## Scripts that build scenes
+ + + +
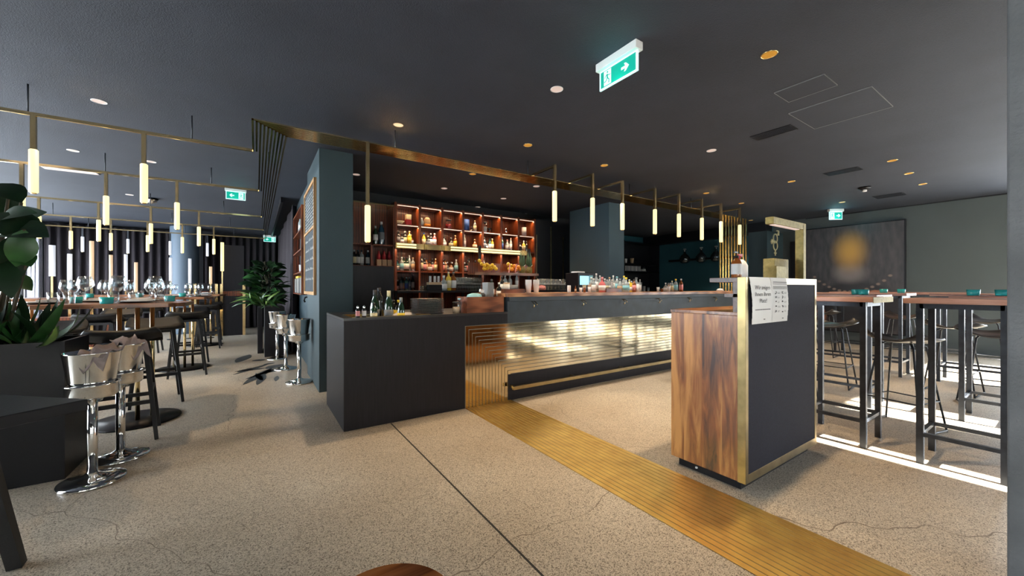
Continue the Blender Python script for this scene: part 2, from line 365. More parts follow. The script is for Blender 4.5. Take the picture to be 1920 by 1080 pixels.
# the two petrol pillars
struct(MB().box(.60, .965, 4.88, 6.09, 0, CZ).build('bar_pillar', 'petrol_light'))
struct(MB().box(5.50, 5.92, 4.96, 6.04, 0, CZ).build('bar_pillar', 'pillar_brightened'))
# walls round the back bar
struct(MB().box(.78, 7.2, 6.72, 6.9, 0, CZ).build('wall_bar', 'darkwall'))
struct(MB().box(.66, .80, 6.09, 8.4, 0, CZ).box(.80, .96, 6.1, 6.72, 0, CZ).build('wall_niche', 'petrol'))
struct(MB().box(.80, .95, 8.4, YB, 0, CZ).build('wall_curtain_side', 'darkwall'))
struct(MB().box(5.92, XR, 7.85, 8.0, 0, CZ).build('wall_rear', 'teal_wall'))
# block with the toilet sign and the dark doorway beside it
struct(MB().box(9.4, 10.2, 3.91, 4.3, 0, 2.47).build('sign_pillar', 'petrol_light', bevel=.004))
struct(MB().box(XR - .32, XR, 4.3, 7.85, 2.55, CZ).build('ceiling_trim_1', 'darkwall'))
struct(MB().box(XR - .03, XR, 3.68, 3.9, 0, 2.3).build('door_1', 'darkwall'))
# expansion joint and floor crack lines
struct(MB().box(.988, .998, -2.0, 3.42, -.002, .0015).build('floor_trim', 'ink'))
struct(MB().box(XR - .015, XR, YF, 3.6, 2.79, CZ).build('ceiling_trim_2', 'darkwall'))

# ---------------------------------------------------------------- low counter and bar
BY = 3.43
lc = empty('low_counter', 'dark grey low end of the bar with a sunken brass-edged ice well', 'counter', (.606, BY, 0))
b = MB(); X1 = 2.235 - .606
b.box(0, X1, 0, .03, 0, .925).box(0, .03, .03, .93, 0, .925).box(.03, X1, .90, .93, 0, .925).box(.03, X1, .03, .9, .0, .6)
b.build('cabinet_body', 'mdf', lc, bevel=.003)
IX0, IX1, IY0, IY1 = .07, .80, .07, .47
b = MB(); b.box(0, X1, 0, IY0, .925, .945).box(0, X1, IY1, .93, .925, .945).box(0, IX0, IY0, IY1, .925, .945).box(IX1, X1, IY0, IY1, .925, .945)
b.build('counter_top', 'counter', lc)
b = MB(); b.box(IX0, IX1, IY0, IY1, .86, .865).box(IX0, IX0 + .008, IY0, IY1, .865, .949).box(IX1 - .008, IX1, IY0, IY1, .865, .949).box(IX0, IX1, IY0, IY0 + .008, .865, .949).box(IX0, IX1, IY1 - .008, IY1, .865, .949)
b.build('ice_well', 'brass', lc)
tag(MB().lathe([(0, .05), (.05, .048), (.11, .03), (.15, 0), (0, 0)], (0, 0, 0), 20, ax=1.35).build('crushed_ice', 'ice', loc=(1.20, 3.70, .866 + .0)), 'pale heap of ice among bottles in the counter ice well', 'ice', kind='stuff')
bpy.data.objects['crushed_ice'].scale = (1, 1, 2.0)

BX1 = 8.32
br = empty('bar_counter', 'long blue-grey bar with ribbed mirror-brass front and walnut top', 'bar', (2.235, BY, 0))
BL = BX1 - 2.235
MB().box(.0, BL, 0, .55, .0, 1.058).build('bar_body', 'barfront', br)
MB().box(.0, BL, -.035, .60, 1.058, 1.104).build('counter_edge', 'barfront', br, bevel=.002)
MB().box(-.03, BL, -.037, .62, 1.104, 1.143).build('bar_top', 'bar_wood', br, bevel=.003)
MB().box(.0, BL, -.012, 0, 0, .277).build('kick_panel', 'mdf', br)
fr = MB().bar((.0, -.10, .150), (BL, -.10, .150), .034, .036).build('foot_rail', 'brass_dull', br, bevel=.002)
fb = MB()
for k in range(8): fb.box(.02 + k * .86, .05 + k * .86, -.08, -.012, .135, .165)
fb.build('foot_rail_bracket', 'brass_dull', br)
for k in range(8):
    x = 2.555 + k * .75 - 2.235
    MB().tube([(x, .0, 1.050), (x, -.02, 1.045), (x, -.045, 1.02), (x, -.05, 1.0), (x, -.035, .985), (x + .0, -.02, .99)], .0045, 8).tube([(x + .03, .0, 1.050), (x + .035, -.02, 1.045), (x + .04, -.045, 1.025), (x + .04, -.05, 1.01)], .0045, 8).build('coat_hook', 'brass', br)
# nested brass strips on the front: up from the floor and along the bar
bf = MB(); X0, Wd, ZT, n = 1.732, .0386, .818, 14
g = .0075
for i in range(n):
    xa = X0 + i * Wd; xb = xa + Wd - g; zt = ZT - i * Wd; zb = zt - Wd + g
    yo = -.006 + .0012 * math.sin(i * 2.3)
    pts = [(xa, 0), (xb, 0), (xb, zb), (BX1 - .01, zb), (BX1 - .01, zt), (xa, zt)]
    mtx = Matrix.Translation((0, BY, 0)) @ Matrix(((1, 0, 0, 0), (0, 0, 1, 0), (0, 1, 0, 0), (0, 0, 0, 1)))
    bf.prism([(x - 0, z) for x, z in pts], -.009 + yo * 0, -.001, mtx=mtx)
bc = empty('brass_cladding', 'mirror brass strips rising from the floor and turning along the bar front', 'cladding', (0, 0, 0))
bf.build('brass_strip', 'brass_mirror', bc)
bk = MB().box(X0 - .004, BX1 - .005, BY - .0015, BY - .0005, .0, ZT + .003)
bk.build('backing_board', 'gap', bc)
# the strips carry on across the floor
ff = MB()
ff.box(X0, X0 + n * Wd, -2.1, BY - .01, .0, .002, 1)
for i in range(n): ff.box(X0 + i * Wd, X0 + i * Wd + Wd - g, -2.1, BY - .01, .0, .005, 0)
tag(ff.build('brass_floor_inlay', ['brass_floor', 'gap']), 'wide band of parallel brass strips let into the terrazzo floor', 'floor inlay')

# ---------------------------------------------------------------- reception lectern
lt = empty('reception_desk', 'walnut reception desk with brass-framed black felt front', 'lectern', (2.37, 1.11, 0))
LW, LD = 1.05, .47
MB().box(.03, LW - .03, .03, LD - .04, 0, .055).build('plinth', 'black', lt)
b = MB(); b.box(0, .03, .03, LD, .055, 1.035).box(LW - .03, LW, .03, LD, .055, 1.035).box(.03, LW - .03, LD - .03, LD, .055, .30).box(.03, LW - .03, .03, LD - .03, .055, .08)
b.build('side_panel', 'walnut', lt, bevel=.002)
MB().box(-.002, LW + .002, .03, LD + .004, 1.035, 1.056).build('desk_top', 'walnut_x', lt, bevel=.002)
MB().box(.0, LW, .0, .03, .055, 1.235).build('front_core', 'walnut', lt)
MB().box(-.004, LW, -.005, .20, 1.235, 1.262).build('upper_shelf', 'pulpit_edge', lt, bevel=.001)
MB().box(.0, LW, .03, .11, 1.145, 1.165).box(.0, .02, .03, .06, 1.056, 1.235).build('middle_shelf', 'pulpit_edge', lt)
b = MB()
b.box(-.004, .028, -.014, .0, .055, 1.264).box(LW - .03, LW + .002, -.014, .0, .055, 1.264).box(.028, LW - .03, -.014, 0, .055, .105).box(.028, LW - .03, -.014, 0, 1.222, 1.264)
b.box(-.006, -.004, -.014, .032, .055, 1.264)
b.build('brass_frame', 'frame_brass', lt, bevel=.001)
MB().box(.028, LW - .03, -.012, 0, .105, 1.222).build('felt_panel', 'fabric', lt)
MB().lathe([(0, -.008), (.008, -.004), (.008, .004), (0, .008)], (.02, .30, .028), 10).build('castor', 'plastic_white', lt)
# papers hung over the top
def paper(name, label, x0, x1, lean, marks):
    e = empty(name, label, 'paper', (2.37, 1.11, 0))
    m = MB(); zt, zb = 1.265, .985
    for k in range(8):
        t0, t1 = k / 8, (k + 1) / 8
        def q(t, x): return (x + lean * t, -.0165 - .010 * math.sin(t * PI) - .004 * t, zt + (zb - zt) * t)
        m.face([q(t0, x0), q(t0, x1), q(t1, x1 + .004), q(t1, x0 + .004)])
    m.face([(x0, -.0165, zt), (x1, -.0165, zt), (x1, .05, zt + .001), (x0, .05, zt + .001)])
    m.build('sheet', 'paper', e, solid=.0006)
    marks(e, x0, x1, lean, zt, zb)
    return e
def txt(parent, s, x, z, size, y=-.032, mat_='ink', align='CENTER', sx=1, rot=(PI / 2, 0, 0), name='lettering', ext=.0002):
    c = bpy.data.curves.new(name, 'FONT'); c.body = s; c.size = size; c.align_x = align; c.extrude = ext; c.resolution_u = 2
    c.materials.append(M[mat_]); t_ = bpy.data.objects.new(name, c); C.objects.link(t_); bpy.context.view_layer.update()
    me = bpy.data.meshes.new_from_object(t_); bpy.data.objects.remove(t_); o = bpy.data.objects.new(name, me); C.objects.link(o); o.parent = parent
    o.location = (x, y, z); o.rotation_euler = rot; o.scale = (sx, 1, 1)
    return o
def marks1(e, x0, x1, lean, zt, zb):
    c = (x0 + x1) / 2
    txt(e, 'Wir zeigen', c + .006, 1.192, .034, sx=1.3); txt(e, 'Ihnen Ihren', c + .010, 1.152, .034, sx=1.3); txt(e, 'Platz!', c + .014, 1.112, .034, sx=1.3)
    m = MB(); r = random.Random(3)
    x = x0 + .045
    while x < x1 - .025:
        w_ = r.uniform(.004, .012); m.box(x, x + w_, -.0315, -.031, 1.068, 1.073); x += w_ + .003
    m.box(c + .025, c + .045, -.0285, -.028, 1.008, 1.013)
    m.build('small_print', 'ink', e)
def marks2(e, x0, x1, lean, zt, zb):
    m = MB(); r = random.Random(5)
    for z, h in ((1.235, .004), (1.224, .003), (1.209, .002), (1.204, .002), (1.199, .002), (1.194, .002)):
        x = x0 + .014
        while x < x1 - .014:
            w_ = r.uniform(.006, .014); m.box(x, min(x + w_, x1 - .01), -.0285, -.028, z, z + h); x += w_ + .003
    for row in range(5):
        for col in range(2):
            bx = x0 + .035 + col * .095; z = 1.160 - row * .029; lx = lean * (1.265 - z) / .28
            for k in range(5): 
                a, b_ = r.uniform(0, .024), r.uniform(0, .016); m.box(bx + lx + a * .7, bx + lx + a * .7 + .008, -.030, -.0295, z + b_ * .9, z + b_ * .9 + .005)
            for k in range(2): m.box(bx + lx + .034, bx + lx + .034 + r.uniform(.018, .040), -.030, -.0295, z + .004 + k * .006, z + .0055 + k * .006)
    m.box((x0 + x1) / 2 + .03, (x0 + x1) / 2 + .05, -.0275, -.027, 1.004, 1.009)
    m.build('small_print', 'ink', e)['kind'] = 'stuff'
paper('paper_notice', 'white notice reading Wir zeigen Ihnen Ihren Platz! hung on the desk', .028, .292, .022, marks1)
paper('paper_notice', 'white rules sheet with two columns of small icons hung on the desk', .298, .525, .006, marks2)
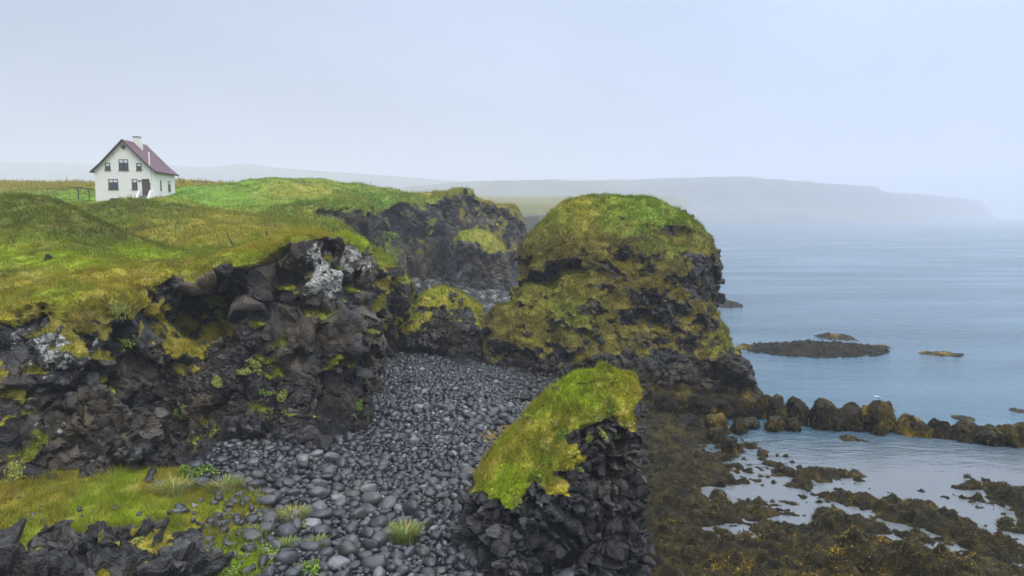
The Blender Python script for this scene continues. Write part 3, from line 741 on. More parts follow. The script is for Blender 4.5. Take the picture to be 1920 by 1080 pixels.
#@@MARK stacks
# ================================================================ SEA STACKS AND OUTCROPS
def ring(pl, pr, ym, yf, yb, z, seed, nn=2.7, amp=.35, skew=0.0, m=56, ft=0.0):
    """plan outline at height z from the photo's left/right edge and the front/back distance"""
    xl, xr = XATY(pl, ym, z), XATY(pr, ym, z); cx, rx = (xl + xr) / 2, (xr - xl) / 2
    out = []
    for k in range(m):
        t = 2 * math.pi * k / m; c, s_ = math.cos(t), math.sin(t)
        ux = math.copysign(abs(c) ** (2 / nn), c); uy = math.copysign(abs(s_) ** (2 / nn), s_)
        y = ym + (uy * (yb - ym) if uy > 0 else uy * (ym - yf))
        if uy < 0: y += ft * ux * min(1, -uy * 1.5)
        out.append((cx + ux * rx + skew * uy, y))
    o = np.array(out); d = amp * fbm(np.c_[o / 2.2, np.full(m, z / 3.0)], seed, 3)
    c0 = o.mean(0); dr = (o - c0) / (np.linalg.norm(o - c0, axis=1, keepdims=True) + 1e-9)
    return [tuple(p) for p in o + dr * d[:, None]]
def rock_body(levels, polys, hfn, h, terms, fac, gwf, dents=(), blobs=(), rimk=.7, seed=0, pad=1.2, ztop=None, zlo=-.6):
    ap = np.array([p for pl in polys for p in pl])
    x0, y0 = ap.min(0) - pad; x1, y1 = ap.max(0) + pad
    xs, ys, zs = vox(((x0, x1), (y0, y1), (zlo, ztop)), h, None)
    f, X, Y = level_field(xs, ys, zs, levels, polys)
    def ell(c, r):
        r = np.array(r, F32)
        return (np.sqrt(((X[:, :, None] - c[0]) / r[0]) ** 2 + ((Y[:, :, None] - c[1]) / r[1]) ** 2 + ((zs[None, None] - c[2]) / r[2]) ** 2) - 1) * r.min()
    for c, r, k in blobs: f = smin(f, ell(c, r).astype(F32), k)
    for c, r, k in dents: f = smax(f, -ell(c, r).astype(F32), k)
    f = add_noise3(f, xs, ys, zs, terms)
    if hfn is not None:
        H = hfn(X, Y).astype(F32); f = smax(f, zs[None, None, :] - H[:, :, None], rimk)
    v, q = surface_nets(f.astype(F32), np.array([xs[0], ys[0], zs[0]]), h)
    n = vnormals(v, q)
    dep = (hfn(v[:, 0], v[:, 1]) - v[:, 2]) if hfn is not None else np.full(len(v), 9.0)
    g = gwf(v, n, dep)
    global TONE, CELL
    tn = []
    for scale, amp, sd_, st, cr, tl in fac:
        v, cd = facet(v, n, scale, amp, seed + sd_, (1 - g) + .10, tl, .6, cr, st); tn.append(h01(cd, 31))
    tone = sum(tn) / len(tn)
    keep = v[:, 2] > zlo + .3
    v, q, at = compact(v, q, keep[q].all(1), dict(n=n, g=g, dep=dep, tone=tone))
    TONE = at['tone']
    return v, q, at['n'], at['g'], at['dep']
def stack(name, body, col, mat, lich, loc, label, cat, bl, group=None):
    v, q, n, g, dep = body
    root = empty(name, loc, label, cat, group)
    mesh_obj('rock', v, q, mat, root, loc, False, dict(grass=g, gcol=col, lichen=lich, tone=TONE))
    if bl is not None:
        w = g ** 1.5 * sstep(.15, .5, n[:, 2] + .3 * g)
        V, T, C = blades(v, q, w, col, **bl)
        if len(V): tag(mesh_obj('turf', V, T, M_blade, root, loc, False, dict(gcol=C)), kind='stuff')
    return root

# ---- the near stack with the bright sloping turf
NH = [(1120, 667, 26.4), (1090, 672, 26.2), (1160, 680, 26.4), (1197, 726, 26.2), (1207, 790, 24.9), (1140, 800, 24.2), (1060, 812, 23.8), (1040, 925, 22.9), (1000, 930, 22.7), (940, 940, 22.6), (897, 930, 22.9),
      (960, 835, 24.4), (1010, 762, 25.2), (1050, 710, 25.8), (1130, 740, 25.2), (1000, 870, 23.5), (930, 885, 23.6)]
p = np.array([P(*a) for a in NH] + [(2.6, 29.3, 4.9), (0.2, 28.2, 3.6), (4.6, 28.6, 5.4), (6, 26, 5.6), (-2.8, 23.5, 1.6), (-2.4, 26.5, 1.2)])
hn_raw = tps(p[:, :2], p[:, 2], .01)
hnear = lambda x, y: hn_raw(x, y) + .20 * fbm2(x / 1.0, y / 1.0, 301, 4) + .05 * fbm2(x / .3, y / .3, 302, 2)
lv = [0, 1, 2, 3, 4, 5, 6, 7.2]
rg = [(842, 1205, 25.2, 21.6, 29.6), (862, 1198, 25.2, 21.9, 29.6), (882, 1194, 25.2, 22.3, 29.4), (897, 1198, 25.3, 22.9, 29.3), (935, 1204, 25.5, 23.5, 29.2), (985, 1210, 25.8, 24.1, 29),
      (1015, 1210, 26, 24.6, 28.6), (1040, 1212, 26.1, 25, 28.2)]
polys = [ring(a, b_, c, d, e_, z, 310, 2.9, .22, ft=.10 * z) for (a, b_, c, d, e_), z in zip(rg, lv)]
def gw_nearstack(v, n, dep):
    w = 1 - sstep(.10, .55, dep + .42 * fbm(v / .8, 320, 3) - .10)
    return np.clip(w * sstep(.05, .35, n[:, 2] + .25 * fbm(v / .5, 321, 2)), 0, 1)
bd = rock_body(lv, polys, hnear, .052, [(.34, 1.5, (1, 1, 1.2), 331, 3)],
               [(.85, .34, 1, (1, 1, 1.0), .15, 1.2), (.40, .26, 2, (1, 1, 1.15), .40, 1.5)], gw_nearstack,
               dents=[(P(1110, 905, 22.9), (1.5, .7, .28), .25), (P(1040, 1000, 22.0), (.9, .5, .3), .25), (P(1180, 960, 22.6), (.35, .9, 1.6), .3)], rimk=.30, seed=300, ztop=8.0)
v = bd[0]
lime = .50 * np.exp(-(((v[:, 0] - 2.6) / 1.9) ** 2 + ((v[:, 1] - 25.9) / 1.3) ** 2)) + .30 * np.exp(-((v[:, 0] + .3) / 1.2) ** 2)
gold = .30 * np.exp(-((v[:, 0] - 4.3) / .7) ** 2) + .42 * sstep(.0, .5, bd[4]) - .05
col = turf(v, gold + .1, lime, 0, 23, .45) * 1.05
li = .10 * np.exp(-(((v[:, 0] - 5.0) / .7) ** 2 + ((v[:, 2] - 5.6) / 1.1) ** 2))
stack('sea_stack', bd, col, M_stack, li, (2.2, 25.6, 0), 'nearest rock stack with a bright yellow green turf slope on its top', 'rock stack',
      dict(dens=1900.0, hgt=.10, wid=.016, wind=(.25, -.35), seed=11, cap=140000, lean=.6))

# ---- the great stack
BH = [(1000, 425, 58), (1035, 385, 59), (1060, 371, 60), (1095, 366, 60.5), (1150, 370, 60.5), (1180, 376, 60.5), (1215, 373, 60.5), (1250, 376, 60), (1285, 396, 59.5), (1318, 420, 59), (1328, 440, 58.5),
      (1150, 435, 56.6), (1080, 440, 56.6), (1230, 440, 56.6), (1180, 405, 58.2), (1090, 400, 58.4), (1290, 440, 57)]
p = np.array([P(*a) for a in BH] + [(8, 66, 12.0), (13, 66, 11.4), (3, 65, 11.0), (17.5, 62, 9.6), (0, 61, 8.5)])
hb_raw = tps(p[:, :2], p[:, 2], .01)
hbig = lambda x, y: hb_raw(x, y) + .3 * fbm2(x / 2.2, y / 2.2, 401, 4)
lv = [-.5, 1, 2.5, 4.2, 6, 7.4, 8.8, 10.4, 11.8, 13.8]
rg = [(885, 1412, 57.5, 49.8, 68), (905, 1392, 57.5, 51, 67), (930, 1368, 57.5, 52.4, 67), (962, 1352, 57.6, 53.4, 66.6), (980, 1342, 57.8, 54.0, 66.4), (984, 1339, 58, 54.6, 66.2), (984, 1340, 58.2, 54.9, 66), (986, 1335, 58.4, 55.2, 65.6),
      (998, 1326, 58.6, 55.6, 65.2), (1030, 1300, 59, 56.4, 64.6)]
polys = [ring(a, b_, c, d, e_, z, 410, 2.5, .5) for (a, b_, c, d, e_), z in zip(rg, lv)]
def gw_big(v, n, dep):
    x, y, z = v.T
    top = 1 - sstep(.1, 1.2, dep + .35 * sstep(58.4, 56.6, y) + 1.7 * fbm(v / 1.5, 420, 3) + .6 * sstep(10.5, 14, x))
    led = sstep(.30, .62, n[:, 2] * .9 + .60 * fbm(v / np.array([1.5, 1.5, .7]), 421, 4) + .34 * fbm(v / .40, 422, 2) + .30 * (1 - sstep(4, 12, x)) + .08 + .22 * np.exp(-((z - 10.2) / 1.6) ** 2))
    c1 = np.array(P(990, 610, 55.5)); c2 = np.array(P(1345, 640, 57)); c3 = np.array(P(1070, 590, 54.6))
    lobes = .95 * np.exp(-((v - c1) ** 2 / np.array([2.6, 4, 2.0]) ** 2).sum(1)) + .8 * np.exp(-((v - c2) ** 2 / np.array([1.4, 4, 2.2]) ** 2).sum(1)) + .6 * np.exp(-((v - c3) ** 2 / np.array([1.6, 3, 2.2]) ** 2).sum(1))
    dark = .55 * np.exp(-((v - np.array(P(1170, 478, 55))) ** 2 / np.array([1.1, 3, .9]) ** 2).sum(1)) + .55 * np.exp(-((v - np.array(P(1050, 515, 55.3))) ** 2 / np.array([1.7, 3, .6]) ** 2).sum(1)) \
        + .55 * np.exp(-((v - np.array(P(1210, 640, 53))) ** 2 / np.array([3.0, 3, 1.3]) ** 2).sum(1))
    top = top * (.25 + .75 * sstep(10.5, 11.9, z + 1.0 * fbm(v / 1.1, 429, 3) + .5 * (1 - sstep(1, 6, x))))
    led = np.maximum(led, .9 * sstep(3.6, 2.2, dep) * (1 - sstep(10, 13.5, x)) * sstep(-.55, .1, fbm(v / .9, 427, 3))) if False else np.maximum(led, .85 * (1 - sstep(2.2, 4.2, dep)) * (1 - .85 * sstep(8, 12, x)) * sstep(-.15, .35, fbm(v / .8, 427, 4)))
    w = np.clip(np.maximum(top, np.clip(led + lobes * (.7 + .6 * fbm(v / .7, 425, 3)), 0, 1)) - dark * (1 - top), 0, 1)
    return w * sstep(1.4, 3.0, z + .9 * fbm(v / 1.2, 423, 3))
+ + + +
## Directions for this task
Reproduce each line of the entries in which the word "Blender" is found.

## The output
Continue the Blender Python script for this scene: part 2, from line 365. More parts follow. The script is for Blender 4.5. Take the picture to be 1920 by 1080 pixels.
The Blender Python script for this scene continues. Write part 3, from line 741 on. More parts follow. The script is for Blender 4.5. Take the picture to be 1920 by 1080 pixels.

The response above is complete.